PROVIDED MATERIAL:

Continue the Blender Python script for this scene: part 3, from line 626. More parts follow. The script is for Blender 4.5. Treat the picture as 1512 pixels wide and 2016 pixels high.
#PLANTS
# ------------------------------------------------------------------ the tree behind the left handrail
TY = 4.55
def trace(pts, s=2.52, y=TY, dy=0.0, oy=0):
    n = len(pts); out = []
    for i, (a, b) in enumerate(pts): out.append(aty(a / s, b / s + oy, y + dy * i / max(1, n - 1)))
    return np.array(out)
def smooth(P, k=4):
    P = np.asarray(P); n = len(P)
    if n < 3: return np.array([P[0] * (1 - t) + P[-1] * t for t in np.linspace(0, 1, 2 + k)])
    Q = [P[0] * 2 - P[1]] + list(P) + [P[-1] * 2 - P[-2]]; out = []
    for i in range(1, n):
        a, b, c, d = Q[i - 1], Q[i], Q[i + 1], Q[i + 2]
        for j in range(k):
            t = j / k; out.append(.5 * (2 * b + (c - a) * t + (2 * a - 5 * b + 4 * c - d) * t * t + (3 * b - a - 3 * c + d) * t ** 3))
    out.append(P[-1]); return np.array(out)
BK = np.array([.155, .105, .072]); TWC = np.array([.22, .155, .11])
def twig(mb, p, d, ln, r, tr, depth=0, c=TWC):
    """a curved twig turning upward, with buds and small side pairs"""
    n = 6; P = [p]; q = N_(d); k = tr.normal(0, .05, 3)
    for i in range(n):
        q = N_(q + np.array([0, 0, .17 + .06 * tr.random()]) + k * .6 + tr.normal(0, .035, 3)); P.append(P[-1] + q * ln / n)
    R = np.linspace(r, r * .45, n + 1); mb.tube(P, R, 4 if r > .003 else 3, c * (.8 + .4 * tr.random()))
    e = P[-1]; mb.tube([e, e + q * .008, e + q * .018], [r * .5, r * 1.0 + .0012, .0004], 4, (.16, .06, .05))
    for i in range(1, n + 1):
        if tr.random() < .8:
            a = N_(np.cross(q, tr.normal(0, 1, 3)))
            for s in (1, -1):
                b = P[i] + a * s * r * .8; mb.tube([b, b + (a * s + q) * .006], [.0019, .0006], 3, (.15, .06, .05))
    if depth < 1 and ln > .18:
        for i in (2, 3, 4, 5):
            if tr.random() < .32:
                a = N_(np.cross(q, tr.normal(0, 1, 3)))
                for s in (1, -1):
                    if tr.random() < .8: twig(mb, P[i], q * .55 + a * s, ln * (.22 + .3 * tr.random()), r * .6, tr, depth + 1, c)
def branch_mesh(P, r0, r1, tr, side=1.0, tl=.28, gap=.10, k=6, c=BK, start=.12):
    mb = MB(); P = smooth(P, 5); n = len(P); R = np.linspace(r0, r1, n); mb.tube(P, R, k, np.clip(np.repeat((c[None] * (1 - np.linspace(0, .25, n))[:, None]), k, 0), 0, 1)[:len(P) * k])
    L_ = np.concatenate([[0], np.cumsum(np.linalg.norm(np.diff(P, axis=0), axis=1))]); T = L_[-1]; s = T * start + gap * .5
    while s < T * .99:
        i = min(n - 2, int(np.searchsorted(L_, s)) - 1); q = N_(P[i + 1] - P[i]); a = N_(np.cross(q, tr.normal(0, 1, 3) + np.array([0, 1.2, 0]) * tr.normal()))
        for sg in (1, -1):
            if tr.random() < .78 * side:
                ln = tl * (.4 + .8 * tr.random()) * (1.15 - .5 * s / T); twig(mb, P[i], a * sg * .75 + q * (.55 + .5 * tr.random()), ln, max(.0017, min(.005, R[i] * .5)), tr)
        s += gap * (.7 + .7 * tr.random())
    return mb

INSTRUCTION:
Write out the whole listing again. Match it word for word.

RESULT FOR THIS EXERCISE:
Continue the Blender Python script for this scene: part 3, from line 626. More parts follow. The script is for Blender 4.5. Treat the picture as 1512 pixels wide and 2016 pixels high.
#PLANTS
# ------------------------------------------------------------------ the tree behind the left handrail
TY = 4.55
def trace(pts, s=2.52, y=TY, dy=0.0, oy=0):
    n = len(pts); out = []
    for i, (a, b) in enumerate(pts): out.append(aty(a / s, b / s + oy, y + dy * i / max(1, n - 1)))
    return np.array(out)
def smooth(P, k=4):
    P = np.asarray(P); n = len(P)
    if n < 3: return np.array([P[0] * (1 - t) + P[-1] * t for t in np.linspace(0, 1, 2 + k)])
    Q = [P[0] * 2 - P[1]] + list(P) + [P[-1] * 2 - P[-2]]; out = []
    for i in range(1, n):
        a, b, c, d = Q[i - 1], Q[i], Q[i + 1], Q[i + 2]
        for j in range(k):
            t = j / k; out.append(.5 * (2 * b + (c - a) * t + (2 * a - 5 * b + 4 * c - d) * t * t + (3 * b - a - 3 * c + d) * t ** 3))
    out.append(P[-1]); return np.array(out)
BK = np.array([.155, .105, .072]); TWC = np.array([.22, .155, .11])
def twig(mb, p, d, ln, r, tr, depth=0, c=TWC):
    """a curved twig turning upward, with buds and small side pairs"""
    n = 6; P = [p]; q = N_(d); k = tr.normal(0, .05, 3)
    for i in range(n):
        q = N_(q + np.array([0, 0, .17 + .06 * tr.random()]) + k * .6 + tr.normal(0, .035, 3)); P.append(P[-1] + q * ln / n)
    R = np.linspace(r, r * .45, n + 1); mb.tube(P, R, 4 if r > .003 else 3, c * (.8 + .4 * tr.random()))
    e = P[-1]; mb.tube([e, e + q * .008, e + q * .018], [r * .5, r * 1.0 + .0012, .0004], 4, (.16, .06, .05))
    for i in range(1, n + 1):
        if tr.random() < .8:
            a = N_(np.cross(q, tr.normal(0, 1, 3)))
            for s in (1, -1):
                b = P[i] + a * s * r * .8; mb.tube([b, b + (a * s + q) * .006], [.0019, .0006], 3, (.15, .06, .05))
    if depth < 1 and ln > .18:
        for i in (2, 3, 4, 5):
            if tr.random() < .32:
                a = N_(np.cross(q, tr.normal(0, 1, 3)))
                for s in (1, -1):
                    if tr.random() < .8: twig(mb, P[i], q * .55 + a * s, ln * (.22 + .3 * tr.random()), r * .6, tr, depth + 1, c)
def branch_mesh(P, r0, r1, tr, side=1.0, tl=.28, gap=.10, k=6, c=BK, start=.12):
    mb = MB(); P = smooth(P, 5); n = len(P); R = np.linspace(r0, r1, n); mb.tube(P, R, k, np.clip(np.repeat((c[None] * (1 - np.linspace(0, .25, n))[:, None]), k, 0), 0, 1)[:len(P) * k])
    L_ = np.concatenate([[0], np.cumsum(np.linalg.norm(np.diff(P, axis=0), axis=1))]); T = L_[-1]; s = T * start + gap * .5
    while s < T * .99:
        i = min(n - 2, int(np.searchsorted(L_, s)) - 1); q = N_(P[i + 1] - P[i]); a = N_(np.cross(q, tr.normal(0, 1, 3) + np.array([0, 1.2, 0]) * tr.normal()))
        for sg in (1, -1):
            if tr.random() < .78 * side:
                ln = tl * (.4 + .8 * tr.random()) * (1.15 - .5 * s / T); twig(mb, P[i], a * sg * .75 + q * (.55 + .5 * tr.random()), ln, max(.0017, min(.005, R[i] * .5)), tr)
        s += gap * (.7 + .7 * tr.random())
    return mb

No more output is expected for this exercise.